# Data section
********************

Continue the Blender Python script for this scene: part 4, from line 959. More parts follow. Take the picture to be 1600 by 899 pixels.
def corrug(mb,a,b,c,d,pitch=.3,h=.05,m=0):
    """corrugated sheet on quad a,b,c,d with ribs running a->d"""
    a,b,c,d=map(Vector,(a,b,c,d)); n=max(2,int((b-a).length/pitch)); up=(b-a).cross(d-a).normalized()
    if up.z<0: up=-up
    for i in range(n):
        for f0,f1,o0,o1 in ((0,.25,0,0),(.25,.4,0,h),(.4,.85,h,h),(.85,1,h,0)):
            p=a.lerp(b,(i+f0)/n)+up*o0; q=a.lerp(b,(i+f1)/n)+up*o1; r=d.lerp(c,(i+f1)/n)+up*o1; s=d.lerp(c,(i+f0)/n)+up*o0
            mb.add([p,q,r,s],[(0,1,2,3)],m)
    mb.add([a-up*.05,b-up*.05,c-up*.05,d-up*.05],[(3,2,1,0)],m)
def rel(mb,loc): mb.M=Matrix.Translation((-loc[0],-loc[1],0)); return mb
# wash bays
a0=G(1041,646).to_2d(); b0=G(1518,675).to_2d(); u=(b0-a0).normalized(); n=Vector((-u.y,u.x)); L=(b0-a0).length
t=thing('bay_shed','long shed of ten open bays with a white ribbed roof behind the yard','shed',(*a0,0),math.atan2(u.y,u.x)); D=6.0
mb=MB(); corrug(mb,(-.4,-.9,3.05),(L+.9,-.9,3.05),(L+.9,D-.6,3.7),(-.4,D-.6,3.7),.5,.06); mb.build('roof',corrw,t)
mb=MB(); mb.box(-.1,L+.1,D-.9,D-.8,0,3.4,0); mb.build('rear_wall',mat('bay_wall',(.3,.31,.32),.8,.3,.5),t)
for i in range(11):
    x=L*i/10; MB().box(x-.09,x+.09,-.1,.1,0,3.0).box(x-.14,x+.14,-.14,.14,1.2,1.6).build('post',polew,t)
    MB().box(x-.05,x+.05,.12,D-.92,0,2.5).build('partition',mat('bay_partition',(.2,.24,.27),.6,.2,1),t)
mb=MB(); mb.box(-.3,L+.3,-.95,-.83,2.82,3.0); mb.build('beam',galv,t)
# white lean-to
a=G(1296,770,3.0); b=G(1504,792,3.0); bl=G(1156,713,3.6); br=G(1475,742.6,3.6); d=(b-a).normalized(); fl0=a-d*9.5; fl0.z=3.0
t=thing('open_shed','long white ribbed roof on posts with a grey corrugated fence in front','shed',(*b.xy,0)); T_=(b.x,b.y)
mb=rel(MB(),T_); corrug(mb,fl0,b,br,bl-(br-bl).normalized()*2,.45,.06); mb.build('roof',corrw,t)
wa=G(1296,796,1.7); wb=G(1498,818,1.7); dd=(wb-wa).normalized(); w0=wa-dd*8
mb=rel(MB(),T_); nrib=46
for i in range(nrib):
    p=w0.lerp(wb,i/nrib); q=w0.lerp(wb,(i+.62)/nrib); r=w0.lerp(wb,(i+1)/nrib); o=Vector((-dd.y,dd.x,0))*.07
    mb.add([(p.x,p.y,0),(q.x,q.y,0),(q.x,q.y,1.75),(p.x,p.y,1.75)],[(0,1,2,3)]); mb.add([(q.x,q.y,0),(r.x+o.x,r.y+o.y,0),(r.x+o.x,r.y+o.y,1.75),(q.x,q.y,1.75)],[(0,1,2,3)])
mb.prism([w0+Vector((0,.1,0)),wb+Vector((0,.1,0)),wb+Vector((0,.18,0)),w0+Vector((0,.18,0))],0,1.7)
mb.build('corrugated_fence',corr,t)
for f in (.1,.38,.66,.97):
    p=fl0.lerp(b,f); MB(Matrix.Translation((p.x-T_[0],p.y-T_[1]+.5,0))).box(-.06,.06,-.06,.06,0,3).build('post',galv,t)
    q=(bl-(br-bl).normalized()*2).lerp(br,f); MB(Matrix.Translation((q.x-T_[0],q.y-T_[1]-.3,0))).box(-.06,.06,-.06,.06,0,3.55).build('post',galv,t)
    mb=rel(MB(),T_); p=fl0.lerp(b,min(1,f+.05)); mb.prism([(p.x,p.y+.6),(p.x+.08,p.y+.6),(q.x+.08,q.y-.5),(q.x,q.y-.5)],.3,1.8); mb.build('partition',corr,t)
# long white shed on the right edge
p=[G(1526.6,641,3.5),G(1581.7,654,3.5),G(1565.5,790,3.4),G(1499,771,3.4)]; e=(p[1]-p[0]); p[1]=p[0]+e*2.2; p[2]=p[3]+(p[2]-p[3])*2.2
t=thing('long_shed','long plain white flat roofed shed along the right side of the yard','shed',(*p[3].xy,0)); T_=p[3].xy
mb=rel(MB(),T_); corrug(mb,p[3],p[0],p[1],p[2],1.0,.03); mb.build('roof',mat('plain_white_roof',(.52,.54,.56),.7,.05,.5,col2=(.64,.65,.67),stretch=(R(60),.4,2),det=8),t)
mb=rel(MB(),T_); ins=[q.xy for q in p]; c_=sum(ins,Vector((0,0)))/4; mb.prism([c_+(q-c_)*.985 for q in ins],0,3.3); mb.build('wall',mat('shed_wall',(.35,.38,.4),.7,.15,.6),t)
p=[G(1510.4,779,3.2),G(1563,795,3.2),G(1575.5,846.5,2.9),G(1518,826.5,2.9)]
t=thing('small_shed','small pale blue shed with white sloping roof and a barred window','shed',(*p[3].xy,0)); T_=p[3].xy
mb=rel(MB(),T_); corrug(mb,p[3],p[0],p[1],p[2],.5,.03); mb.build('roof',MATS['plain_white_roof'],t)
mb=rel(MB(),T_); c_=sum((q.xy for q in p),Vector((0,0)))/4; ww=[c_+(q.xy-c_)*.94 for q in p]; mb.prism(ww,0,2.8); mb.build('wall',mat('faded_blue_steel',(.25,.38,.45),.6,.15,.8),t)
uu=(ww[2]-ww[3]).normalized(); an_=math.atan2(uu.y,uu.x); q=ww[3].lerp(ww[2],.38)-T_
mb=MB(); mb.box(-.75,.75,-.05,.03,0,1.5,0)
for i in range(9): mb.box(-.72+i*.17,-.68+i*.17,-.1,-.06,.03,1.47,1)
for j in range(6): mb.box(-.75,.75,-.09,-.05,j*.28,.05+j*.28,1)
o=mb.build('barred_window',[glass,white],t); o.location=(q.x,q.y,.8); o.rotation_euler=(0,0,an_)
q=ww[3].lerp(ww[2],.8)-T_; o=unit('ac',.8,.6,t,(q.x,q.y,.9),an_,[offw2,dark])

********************

All of the data needs to be printed once more, exactly.

# Completed task
Continue the Blender Python script for this scene: part 4, from line 959. More parts follow. Take the picture to be 1600 by 899 pixels.
def corrug(mb,a,b,c,d,pitch=.3,h=.05,m=0):
    """corrugated sheet on quad a,b,c,d with ribs running a->d"""
    a,b,c,d=map(Vector,(a,b,c,d)); n=max(2,int((b-a).length/pitch)); up=(b-a).cross(d-a).normalized()
    if up.z<0: up=-up
    for i in range(n):
        for f0,f1,o0,o1 in ((0,.25,0,0),(.25,.4,0,h),(.4,.85,h,h),(.85,1,h,0)):
            p=a.lerp(b,(i+f0)/n)+up*o0; q=a.lerp(b,(i+f1)/n)+up*o1; r=d.lerp(c,(i+f1)/n)+up*o1; s=d.lerp(c,(i+f0)/n)+up*o0
            mb.add([p,q,r,s],[(0,1,2,3)],m)
    mb.add([a-up*.05,b-up*.05,c-up*.05,d-up*.05],[(3,2,1,0)],m)
def rel(mb,loc): mb.M=Matrix.Translation((-loc[0],-loc[1],0)); return mb
# wash bays
a0=G(1041,646).to_2d(); b0=G(1518,675).to_2d(); u=(b0-a0).normalized(); n=Vector((-u.y,u.x)); L=(b0-a0).length
t=thing('bay_shed','long shed of ten open bays with a white ribbed roof behind the yard','shed',(*a0,0),math.atan2(u.y,u.x)); D=6.0
mb=MB(); corrug(mb,(-.4,-.9,3.05),(L+.9,-.9,3.05),(L+.9,D-.6,3.7),(-.4,D-.6,3.7),.5,.06); mb.build('roof',corrw,t)
mb=MB(); mb.box(-.1,L+.1,D-.9,D-.8,0,3.4,0); mb.build('rear_wall',mat('bay_wall',(.3,.31,.32),.8,.3,.5),t)
for i in range(11):
    x=L*i/10; MB().box(x-.09,x+.09,-.1,.1,0,3.0).box(x-.14,x+.14,-.14,.14,1.2,1.6).build('post',polew,t)
    MB().box(x-.05,x+.05,.12,D-.92,0,2.5).build('partition',mat('bay_partition',(.2,.24,.27),.6,.2,1),t)
mb=MB(); mb.box(-.3,L+.3,-.95,-.83,2.82,3.0); mb.build('beam',galv,t)
# white lean-to
a=G(1296,770,3.0); b=G(1504,792,3.0); bl=G(1156,713,3.6); br=G(1475,742.6,3.6); d=(b-a).normalized(); fl0=a-d*9.5; fl0.z=3.0
t=thing('open_shed','long white ribbed roof on posts with a grey corrugated fence in front','shed',(*b.xy,0)); T_=(b.x,b.y)
mb=rel(MB(),T_); corrug(mb,fl0,b,br,bl-(br-bl).normalized()*2,.45,.06); mb.build('roof',corrw,t)
wa=G(1296,796,1.7); wb=G(1498,818,1.7); dd=(wb-wa).normalized(); w0=wa-dd*8
mb=rel(MB(),T_); nrib=46
for i in range(nrib):
    p=w0.lerp(wb,i/nrib); q=w0.lerp(wb,(i+.62)/nrib); r=w0.lerp(wb,(i+1)/nrib); o=Vector((-dd.y,dd.x,0))*.07
    mb.add([(p.x,p.y,0),(q.x,q.y,0),(q.x,q.y,1.75),(p.x,p.y,1.75)],[(0,1,2,3)]); mb.add([(q.x,q.y,0),(r.x+o.x,r.y+o.y,0),(r.x+o.x,r.y+o.y,1.75),(q.x,q.y,1.75)],[(0,1,2,3)])
mb.prism([w0+Vector((0,.1,0)),wb+Vector((0,.1,0)),wb+Vector((0,.18,0)),w0+Vector((0,.18,0))],0,1.7)
mb.build('corrugated_fence',corr,t)
for f in (.1,.38,.66,.97):
    p=fl0.lerp(b,f); MB(Matrix.Translation((p.x-T_[0],p.y-T_[1]+.5,0))).box(-.06,.06,-.06,.06,0,3).build('post',galv,t)
    q=(bl-(br-bl).normalized()*2).lerp(br,f); MB(Matrix.Translation((q.x-T_[0],q.y-T_[1]-.3,0))).box(-.06,.06,-.06,.06,0,3.55).build('post',galv,t)
    mb=rel(MB(),T_); p=fl0.lerp(b,min(1,f+.05)); mb.prism([(p.x,p.y+.6),(p.x+.08,p.y+.6),(q.x+.08,q.y-.5),(q.x,q.y-.5)],.3,1.8); mb.build('partition',corr,t)
# long white shed on the right edge
p=[G(1526.6,641,3.5),G(1581.7,654,3.5),G(1565.5,790,3.4),G(1499,771,3.4)]; e=(p[1]-p[0]); p[1]=p[0]+e*2.2; p[2]=p[3]+(p[2]-p[3])*2.2
t=thing('long_shed','long plain white flat roofed shed along the right side of the yard','shed',(*p[3].xy,0)); T_=p[3].xy
mb=rel(MB(),T_); corrug(mb,p[3],p[0],p[1],p[2],1.0,.03); mb.build('roof',mat('plain_white_roof',(.52,.54,.56),.7,.05,.5,col2=(.64,.65,.67),stretch=(R(60),.4,2),det=8),t)
mb=rel(MB(),T_); ins=[q.xy for q in p]; c_=sum(ins,Vector((0,0)))/4; mb.prism([c_+(q-c_)*.985 for q in ins],0,3.3); mb.build('wall',mat('shed_wall',(.35,.38,.4),.7,.15,.6),t)
p=[G(1510.4,779,3.2),G(1563,795,3.2),G(1575.5,846.5,2.9),G(1518,826.5,2.9)]
t=thing('small_shed','small pale blue shed with white sloping roof and a barred window','shed',(*p[3].xy,0)); T_=p[3].xy
mb=rel(MB(),T_); corrug(mb,p[3],p[0],p[1],p[2],.5,.03); mb.build('roof',MATS['plain_white_roof'],t)
mb=rel(MB(),T_); c_=sum((q.xy for q in p),Vector((0,0)))/4; ww=[c_+(q.xy-c_)*.94 for q in p]; mb.prism(ww,0,2.8); mb.build('wall',mat('faded_blue_steel',(.25,.38,.45),.6,.15,.8),t)
uu=(ww[2]-ww[3]).normalized(); an_=math.atan2(uu.y,uu.x); q=ww[3].lerp(ww[2],.38)-T_
mb=MB(); mb.box(-.75,.75,-.05,.03,0,1.5,0)
for i in range(9): mb.box(-.72+i*.17,-.68+i*.17,-.1,-.06,.03,1.47,1)
for j in range(6): mb.box(-.75,.75,-.09,-.05,j*.28,.05+j*.28,1)
o=mb.build('barred_window',[glass,white],t); o.location=(q.x,q.y,.8); o.rotation_euler=(0,0,an_)
q=ww[3].lerp(ww[2],.8)-T_; o=unit('ac',.8,.6,t,(q.x,q.y,.9),an_,[offw2,dark])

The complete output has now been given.